## Directive
Repeat verbatim only the lines from the opening of the material below through the one that contains "downlight(21.5, y, ZC, 'downlight".

[Lines of data]

....

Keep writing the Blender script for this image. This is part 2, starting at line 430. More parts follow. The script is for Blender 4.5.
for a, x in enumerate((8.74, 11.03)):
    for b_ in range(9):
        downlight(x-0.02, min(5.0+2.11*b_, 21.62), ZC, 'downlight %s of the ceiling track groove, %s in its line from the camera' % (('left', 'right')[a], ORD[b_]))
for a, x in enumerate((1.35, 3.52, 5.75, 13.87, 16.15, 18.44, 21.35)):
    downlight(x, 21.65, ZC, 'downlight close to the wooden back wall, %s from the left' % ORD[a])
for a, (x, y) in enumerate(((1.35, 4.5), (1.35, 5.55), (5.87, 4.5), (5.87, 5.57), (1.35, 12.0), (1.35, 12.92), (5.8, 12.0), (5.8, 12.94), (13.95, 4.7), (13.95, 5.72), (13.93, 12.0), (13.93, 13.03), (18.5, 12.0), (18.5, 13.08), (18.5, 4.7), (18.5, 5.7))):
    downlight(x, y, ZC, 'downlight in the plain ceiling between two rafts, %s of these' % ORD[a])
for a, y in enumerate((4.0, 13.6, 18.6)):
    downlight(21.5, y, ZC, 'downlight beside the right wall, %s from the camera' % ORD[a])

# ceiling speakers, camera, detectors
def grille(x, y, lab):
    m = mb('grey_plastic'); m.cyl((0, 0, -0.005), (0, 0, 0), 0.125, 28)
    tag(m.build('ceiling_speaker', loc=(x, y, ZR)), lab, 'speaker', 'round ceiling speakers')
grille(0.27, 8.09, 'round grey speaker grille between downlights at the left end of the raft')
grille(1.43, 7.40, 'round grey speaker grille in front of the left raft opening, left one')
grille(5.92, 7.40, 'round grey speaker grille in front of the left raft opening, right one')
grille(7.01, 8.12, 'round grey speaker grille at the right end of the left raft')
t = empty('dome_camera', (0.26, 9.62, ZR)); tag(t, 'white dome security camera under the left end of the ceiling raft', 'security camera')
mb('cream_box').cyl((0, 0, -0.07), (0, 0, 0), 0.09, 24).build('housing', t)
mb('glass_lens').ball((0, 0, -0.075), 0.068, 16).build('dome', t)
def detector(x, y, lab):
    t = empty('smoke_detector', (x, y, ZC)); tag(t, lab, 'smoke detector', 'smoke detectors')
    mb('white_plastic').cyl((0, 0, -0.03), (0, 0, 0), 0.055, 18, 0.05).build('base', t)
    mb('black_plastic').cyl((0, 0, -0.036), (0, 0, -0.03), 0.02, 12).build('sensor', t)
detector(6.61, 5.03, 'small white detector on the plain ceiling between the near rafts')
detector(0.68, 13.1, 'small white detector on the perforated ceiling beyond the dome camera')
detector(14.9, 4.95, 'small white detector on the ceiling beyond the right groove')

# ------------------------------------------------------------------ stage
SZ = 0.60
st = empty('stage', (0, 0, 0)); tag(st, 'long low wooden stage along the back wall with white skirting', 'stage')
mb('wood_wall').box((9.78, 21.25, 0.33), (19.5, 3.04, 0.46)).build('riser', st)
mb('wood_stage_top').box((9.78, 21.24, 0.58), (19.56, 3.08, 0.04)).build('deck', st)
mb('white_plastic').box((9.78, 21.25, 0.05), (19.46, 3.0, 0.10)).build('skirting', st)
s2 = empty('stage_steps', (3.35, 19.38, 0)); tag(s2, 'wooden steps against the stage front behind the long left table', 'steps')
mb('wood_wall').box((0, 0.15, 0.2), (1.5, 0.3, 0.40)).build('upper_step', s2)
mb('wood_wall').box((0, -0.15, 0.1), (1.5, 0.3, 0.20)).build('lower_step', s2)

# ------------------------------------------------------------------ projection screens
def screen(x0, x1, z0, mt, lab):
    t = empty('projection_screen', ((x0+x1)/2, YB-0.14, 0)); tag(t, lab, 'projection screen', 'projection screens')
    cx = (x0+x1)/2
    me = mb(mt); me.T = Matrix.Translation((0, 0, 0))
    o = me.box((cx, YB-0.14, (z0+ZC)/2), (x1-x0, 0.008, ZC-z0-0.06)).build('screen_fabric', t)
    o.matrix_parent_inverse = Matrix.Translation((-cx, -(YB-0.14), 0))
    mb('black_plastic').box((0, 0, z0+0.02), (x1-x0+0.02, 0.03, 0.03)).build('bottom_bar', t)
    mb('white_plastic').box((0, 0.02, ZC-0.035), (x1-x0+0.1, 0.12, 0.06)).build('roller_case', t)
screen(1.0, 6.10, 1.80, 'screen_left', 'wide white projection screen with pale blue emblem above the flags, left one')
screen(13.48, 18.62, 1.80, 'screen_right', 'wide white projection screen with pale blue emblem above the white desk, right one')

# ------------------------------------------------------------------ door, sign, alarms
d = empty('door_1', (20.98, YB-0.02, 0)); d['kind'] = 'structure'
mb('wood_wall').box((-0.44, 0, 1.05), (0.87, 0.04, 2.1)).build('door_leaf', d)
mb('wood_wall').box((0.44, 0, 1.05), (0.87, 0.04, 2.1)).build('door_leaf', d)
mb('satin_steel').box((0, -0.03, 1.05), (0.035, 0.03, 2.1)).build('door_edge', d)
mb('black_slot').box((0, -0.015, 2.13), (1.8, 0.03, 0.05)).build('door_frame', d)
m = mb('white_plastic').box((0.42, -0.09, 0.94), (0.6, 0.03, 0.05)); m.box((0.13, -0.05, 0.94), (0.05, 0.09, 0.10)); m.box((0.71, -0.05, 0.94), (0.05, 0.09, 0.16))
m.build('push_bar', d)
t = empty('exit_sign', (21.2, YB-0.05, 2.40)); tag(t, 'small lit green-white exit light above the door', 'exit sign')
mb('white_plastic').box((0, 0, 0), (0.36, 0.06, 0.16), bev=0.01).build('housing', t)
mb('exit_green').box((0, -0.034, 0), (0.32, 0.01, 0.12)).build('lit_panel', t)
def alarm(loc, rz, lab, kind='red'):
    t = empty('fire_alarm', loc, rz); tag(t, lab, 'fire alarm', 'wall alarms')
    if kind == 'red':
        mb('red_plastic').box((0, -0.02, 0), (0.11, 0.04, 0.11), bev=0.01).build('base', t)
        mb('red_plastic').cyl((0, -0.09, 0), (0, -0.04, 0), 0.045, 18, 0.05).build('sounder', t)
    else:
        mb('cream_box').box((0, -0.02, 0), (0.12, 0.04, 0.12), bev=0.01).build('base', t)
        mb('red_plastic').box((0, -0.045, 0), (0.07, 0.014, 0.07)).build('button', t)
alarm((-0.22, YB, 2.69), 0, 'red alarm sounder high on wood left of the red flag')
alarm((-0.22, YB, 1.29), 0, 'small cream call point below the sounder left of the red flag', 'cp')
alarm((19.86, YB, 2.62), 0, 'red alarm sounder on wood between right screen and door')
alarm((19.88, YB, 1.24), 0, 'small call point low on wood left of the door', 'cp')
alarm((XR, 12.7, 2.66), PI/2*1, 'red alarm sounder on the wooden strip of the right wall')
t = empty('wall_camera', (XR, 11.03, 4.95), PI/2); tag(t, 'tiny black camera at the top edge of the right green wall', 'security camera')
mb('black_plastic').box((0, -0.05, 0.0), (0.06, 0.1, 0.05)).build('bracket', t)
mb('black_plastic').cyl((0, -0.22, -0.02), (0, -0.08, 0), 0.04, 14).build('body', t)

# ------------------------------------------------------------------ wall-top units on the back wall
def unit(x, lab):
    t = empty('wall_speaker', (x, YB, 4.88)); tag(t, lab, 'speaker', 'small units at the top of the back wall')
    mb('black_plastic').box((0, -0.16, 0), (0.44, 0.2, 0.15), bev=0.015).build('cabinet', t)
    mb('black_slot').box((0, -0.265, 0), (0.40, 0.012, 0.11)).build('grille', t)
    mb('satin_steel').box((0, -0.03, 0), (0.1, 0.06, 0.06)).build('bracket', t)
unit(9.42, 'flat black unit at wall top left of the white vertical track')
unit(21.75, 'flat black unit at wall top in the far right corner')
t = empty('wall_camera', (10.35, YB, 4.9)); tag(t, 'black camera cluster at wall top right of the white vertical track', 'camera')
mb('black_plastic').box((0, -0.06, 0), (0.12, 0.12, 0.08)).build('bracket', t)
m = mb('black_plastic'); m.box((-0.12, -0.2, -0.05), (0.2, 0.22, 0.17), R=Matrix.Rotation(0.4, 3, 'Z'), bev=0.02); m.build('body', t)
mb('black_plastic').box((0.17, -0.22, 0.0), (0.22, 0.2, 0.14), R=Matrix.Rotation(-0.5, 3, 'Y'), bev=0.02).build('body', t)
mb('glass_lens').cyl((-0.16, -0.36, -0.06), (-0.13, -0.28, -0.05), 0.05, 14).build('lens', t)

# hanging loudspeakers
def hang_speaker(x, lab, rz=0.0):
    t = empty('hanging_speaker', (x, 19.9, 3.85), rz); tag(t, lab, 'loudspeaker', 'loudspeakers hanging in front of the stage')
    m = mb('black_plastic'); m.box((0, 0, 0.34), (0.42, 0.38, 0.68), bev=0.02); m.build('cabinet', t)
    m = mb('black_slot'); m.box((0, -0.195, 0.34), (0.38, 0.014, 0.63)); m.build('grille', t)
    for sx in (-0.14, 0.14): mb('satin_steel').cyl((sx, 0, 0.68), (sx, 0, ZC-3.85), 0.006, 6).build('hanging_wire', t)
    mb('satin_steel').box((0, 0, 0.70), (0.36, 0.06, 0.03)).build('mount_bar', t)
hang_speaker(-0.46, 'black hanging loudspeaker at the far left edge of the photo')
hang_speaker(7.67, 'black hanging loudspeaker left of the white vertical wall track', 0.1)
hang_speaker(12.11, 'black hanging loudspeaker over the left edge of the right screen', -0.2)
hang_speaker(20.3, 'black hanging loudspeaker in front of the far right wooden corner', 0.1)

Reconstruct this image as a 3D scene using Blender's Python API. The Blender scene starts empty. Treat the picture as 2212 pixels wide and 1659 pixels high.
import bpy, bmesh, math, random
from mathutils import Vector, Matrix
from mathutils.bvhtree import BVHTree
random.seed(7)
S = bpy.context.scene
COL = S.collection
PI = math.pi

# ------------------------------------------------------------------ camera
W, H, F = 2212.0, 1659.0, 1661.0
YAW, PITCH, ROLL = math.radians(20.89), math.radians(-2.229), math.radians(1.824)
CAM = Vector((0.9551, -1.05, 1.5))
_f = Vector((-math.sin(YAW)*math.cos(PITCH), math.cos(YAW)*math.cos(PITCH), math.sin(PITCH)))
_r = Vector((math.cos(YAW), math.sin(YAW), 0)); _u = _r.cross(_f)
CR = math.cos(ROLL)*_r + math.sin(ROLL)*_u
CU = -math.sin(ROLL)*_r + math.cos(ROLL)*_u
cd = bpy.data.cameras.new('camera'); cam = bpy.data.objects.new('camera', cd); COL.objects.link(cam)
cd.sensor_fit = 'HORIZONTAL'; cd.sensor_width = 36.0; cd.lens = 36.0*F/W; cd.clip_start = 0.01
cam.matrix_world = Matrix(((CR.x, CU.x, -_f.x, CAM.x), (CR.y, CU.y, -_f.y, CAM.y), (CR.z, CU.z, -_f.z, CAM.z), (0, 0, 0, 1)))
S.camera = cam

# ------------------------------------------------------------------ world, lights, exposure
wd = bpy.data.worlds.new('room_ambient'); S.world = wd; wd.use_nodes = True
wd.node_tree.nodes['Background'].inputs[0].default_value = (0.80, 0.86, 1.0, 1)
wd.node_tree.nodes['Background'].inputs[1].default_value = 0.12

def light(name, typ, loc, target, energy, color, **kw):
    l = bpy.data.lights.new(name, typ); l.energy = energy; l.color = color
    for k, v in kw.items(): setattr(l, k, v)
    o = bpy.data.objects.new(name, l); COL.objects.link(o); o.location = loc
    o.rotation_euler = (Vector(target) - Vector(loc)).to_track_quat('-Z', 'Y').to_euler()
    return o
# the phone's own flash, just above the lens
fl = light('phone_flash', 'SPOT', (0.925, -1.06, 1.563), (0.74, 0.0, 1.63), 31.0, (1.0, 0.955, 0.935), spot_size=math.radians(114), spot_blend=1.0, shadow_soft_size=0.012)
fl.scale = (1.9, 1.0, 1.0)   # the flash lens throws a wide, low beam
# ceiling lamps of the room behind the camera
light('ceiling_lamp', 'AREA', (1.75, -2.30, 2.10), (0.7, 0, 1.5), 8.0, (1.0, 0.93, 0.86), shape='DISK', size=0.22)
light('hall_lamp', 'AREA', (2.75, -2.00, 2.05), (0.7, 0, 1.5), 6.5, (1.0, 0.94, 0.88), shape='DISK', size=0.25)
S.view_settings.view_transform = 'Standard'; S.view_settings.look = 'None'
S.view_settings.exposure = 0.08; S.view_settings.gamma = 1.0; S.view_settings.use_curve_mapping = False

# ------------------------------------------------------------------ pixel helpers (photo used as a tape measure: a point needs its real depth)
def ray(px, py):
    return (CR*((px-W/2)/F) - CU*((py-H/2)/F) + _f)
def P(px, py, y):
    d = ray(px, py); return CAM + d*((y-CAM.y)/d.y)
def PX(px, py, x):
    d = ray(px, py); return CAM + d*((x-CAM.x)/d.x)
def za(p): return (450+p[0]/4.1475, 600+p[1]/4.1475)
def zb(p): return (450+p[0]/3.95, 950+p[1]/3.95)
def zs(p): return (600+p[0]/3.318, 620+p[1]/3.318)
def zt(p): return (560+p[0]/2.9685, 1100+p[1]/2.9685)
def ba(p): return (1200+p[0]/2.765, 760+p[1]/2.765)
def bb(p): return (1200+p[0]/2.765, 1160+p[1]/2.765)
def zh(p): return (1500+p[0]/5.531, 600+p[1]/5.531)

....

## Written response
Keep writing the Blender script for this image. This is part 2, starting at line 430. More parts follow. The script is for Blender 4.5.
for a, x in enumerate((8.74, 11.03)):
    for b_ in range(9):
        downlight(x-0.02, min(5.0+2.11*b_, 21.62), ZC, 'downlight %s of the ceiling track groove, %s in its line from the camera' % (('left', 'right')[a], ORD[b_]))
for a, x in enumerate((1.35, 3.52, 5.75, 13.87, 16.15, 18.44, 21.35)):
    downlight(x, 21.65, ZC, 'downlight close to the wooden back wall, %s from the left' % ORD[a])
for a, (x, y) in enumerate(((1.35, 4.5), (1.35, 5.55), (5.87, 4.5), (5.87, 5.57), (1.35, 12.0), (1.35, 12.92), (5.8, 12.0), (5.8, 12.94), (13.95, 4.7), (13.95, 5.72), (13.93, 12.0), (13.93, 13.03), (18.5, 12.0), (18.5, 13.08), (18.5, 4.7), (18.5, 5.7))):
    downlight(x, y, ZC, 'downlight in the plain ceiling between two rafts, %s of these' % ORD[a])
for a, y in enumerate((4.0, 13.6, 18.6)):
    downlight(21.5, y, ZC, 'downlight beside the right wall, %s from the camera' % ORD[a])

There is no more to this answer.